How to set value of hidden input after choosing rating?

Jul 14, 2011 at 7:31 AM

This must be something simple to do but I can't figure it out.

After the user selects a rating how do I set that to the value of a hidden input? How do I make sure the hidden input value gets updated if the user changed their rating after?

Thanks!!!

Jul 14, 2011 at 7:36 AM

This is the code I am trying and it is not working:

<div class="rateit" id="rateit9"></div>                              

<script type="text/javascript">
$(document).ready(function() {
    $("#rateit9").bind('rated', function (event, value) {
    document.getElementById(review_rating).value=$('#rateit9').rateit('value');
    });
});
</script>
                   
<input type="hidden" name="review_rating" id="review_rating" value=""/>  

Jul 14, 2011 at 7:39 AM

Actually I got it working, I was just missing quotes around the ID name:

 

document.getElementById("review_rating").value

Coordinator
Jul 14, 2011 at 1:09 PM

Actually RateIt supplies the functionality out of the box:

<input type="hidden" id="review_rating">
<div class="rateit" data-rateit-backingfld="#review_rating" id="rateit9"></div>
No extra code needed.
Aug 15, 2012 at 5:15 PM

Hey Guys.

How can I implement this function in a while?

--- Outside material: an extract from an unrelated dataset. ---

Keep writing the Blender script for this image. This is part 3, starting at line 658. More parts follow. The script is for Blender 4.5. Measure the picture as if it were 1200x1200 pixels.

The function showed just returns one value, I need to get all the mysql values and show the rate.

Any suggestion?

 

Tks

Coordinator
Aug 19, 2012 at 1:03 PM

Could you be a bit more specific?

 

It does sound like you could use the backingfield property:

 

<input type="range" min="0" max="7" value="0" step="0.5" id="backing2">
<div class="rateit" data-rateit-backingfld="#backing2"></div>